Test their availability during your difficult moments. This doesn’t mean creating drama, but paying attention to how they respond when you’re genuinely struggling or need support. Do they become unavailable, change the subject, or offer only performative comfort?
Notice their reaction to your good news. Extractive people often struggle with your successes because they’re primarily related to you as a resource, not as a full person worthy of celebration. Genuine friends feel enlarged by your expansion rather than threatened by it.
Experiment with reduced availability. What happens when you don’t immediately respond to their requests or invitations? Do they respect your boundaries or become pushy and demanding? How do they handle not being your priority?
Pay attention to consistency between their words and actions. Many extractive people are skilled at saying the right things while behaving in ways that contradict their stated care for you. Actions reveal priority more clearly than words.
Trust your body’s response to their presence. Your nervous system often recognizes extraction before your mind does. If you consistently feel drained, anxious, or diminished around someone, that information matters regardless of their stated intentions or occasional kindness.
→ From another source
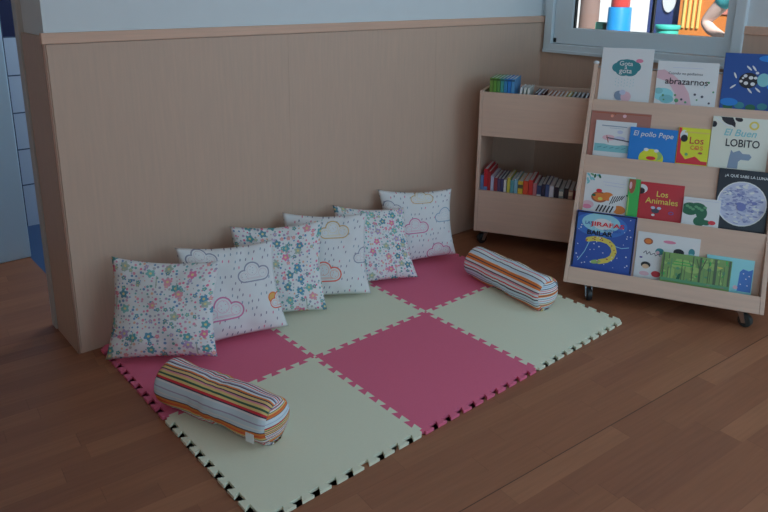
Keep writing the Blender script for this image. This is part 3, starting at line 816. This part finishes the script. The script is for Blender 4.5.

The ecology of genuine friendship
Real friendship operates as an ecosystem where both people are simultaneously giver and receiver, where the exchange of energy feels natural rather than calculated. In these relationships, you don’t have to wonder about the other person’s investment because it’s demonstrated consistently through their choices about where to spend their time and attention. The challenge lies not in perfecting yourself as a friend, but in creating space only for those who understand friendship as mutual nourishment rather than one-sided extraction.